• _Your objective_
Your task is to retype the lines from the opening of the material through the line that includes "from mathutils import Vector, Matrix". Do not copy the pictures.

********

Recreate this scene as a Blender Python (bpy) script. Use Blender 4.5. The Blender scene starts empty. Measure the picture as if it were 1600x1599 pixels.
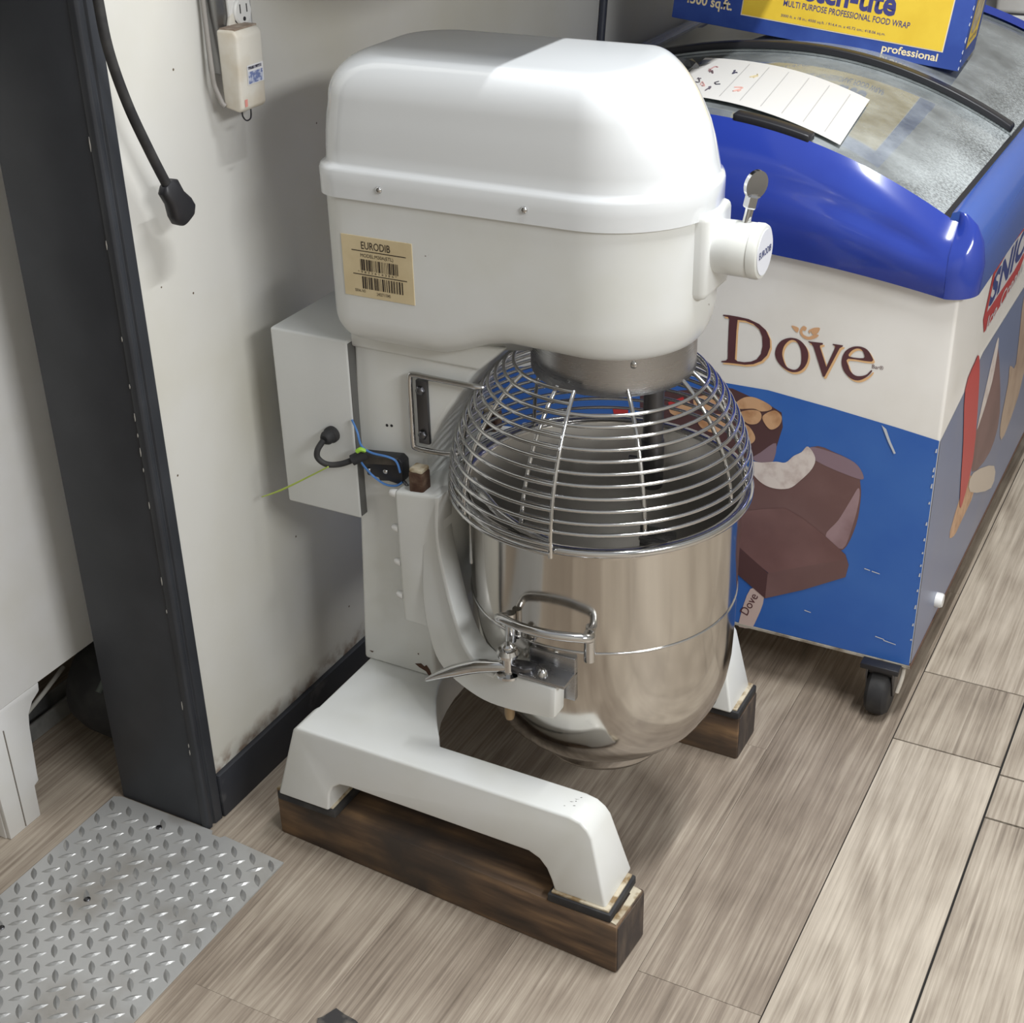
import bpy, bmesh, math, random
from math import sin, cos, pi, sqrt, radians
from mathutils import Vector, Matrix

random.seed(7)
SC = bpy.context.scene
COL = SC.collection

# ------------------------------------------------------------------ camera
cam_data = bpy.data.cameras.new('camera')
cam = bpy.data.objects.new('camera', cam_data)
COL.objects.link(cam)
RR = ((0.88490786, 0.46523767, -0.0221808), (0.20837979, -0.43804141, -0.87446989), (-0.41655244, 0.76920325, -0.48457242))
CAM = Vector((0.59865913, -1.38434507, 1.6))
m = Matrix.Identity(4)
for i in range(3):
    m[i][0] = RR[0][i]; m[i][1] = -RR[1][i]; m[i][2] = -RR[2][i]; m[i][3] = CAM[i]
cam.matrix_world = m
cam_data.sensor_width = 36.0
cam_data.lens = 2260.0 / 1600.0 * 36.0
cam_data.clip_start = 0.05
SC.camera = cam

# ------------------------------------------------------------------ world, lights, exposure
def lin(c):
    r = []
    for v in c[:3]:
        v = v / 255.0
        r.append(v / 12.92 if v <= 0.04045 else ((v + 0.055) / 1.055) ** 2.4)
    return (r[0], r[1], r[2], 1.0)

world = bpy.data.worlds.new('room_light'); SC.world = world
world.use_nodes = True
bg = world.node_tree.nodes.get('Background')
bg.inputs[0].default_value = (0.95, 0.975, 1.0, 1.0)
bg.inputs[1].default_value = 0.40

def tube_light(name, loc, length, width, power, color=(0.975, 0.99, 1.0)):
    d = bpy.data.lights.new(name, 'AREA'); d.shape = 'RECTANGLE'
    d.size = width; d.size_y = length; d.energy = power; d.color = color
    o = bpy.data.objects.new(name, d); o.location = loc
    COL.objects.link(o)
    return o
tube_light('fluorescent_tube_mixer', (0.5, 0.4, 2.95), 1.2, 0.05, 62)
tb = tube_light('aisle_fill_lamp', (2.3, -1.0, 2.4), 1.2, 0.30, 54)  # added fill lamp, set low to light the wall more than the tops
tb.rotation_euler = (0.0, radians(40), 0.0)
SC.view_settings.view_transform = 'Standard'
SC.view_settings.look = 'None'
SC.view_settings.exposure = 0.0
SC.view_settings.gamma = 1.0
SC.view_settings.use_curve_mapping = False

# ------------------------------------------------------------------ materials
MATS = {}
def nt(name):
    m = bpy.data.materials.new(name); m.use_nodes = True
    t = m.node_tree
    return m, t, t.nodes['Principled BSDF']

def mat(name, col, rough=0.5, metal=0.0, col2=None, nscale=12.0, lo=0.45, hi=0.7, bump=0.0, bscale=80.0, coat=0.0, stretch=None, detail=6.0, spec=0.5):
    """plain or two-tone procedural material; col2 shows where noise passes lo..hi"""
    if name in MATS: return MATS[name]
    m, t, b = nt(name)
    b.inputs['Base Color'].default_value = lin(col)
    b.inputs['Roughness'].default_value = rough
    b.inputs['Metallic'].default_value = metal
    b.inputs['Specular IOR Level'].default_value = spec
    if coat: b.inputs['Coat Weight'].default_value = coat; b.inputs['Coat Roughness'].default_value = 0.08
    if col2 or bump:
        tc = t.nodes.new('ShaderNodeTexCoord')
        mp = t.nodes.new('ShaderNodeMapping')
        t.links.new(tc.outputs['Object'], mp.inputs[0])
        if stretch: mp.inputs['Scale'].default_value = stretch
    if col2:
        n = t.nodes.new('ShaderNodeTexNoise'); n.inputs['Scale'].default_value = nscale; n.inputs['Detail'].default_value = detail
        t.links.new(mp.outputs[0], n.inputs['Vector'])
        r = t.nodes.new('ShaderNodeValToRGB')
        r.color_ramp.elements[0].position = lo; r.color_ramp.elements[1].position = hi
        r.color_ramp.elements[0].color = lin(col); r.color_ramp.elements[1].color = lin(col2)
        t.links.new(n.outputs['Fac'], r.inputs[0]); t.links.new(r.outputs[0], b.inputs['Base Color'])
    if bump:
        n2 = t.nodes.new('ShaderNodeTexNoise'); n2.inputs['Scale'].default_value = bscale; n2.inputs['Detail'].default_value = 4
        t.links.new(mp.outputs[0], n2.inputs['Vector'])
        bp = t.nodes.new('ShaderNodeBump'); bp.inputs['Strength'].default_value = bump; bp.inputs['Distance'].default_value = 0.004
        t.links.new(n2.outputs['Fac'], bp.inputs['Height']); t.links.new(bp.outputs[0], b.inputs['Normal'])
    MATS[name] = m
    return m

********

• _Correct result_
Recreate this scene as a Blender Python (bpy) script. Use Blender 4.5. The Blender scene starts empty. Measure the picture as if it were 1600x1599 pixels.
import bpy, bmesh, math, random
from math import sin, cos, pi, sqrt, radians
from mathutils import Vector, Matrix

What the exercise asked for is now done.